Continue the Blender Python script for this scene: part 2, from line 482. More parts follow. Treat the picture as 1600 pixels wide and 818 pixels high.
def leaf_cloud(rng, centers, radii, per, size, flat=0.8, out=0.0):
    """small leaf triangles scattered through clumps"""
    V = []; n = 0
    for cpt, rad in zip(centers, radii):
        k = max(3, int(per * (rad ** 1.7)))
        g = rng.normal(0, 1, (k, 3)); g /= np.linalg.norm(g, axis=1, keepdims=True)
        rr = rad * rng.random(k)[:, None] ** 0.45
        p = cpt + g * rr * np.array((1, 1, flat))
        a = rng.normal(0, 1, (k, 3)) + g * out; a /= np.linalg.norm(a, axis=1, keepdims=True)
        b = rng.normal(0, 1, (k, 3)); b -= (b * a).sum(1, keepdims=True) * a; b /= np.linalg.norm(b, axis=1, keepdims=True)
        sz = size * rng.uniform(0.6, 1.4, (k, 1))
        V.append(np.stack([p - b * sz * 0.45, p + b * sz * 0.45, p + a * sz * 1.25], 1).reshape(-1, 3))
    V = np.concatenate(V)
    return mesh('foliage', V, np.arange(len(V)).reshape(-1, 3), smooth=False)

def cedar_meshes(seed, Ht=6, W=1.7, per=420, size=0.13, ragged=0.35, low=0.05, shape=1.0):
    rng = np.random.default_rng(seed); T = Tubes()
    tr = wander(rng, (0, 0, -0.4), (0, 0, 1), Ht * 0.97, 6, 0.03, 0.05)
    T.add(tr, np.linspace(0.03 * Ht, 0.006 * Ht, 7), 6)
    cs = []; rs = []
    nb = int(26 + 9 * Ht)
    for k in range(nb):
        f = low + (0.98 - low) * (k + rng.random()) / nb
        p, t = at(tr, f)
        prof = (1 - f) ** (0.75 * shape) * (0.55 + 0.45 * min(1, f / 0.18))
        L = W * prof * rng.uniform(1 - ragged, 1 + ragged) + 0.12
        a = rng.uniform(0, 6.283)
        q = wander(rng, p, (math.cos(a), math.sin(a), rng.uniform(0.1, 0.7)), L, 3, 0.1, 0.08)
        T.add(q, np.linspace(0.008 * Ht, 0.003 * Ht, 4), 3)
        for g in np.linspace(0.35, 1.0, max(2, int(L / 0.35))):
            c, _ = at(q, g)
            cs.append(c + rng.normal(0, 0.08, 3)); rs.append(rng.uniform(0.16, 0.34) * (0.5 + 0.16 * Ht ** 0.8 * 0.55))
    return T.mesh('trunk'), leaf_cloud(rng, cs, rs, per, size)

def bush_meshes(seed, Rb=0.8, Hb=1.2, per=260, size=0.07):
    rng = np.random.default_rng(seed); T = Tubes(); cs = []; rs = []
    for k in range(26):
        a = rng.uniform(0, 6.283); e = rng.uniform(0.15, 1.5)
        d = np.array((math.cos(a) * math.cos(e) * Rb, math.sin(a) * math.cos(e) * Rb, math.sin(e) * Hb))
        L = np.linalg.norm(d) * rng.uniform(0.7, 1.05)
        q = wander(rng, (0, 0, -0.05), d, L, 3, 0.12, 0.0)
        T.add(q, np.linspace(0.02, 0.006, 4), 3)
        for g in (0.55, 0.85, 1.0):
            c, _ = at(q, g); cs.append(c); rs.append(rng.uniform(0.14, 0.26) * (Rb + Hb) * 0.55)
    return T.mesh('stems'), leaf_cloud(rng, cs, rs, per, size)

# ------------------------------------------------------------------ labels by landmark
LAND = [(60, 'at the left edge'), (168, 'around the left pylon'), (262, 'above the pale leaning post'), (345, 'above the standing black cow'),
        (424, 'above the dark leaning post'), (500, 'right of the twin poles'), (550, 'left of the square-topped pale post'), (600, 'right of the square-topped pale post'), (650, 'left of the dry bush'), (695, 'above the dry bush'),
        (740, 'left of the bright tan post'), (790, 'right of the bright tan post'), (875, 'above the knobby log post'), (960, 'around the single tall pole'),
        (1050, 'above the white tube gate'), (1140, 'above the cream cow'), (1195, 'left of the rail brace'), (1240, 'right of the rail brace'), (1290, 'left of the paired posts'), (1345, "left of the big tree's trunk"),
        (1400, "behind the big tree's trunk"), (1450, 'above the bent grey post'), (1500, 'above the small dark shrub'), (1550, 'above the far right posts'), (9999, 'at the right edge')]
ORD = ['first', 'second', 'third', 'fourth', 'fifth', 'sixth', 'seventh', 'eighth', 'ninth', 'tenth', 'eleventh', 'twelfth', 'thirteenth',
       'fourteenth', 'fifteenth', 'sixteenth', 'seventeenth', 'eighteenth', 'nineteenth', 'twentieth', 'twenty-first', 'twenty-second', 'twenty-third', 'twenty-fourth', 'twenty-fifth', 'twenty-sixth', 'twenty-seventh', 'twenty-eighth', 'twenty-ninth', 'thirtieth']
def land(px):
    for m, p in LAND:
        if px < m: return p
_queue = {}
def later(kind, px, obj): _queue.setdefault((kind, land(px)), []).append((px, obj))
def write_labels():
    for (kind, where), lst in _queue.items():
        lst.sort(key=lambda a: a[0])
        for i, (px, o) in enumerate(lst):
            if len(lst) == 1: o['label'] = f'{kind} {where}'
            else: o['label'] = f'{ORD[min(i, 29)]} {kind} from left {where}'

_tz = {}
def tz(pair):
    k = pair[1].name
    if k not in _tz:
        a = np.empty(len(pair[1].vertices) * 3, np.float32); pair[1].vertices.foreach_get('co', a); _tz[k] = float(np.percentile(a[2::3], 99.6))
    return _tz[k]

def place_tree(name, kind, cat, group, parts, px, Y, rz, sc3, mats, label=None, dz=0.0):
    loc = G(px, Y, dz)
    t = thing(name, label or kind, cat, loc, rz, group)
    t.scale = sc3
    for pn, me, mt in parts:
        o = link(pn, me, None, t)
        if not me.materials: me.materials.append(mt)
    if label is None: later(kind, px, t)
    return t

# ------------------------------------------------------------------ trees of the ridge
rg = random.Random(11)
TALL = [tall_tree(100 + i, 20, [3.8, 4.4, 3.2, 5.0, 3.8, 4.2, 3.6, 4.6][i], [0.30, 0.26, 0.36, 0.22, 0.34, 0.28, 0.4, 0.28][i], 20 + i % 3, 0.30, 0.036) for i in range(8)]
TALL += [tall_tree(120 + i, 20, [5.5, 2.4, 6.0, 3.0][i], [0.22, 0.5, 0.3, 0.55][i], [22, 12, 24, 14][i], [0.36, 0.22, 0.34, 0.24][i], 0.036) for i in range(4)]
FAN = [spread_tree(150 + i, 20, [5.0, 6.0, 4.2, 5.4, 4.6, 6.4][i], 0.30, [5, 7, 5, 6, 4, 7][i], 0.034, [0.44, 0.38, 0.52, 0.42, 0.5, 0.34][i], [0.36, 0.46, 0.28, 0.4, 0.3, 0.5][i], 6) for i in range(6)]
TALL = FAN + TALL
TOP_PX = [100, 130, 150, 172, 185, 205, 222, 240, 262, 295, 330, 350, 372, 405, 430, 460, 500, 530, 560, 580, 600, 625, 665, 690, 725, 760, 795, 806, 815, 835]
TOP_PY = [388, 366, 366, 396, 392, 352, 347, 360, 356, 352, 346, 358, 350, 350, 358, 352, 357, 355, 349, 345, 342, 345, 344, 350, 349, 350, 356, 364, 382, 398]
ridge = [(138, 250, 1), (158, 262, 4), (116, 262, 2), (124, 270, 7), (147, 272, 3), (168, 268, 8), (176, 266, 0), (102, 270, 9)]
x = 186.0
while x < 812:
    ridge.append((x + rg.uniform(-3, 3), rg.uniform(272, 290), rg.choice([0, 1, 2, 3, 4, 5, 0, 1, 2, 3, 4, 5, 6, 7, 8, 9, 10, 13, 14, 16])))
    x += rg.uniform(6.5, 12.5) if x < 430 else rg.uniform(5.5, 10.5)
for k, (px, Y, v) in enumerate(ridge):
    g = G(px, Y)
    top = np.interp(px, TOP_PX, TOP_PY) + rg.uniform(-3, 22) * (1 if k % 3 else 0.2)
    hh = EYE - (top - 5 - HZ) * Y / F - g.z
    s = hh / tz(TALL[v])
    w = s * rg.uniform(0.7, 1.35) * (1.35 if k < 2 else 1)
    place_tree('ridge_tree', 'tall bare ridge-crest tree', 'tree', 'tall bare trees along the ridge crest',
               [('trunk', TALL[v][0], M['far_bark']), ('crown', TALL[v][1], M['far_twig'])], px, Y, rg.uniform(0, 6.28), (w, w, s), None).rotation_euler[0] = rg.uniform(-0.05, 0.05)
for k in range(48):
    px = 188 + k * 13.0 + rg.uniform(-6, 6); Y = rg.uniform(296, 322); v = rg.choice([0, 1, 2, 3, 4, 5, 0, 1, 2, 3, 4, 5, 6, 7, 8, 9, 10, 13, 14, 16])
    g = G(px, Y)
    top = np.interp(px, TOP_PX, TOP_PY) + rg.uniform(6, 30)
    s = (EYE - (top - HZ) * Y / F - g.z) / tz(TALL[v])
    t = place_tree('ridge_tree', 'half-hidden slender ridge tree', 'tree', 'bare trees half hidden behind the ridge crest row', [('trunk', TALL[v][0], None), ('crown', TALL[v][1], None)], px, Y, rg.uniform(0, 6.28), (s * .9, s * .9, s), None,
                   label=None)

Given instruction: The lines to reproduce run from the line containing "place_tree('ridge_tree', 'tall bare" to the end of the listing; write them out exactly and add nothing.

Problem solution:
    place_tree('ridge_tree', 'tall bare ridge-crest tree', 'tree', 'tall bare trees along the ridge crest',
               [('trunk', TALL[v][0], M['far_bark']), ('crown', TALL[v][1], M['far_twig'])], px, Y, rg.uniform(0, 6.28), (w, w, s), None).rotation_euler[0] = rg.uniform(-0.05, 0.05)
for k in range(48):
    px = 188 + k * 13.0 + rg.uniform(-6, 6); Y = rg.uniform(296, 322); v = rg.choice([0, 1, 2, 3, 4, 5, 0, 1, 2, 3, 4, 5, 6, 7, 8, 9, 10, 13, 14, 16])
    g = G(px, Y)
    top = np.interp(px, TOP_PX, TOP_PY) + rg.uniform(6, 30)
    s = (EYE - (top - HZ) * Y / F - g.z) / tz(TALL[v])
    t = place_tree('ridge_tree', 'half-hidden slender ridge tree', 'tree', 'bare trees half hidden behind the ridge crest row', [('trunk', TALL[v][0], None), ('crown', TALL[v][1], None)], px, Y, rg.uniform(0, 6.28), (s * .9, s * .9, s), None,
                   label=None)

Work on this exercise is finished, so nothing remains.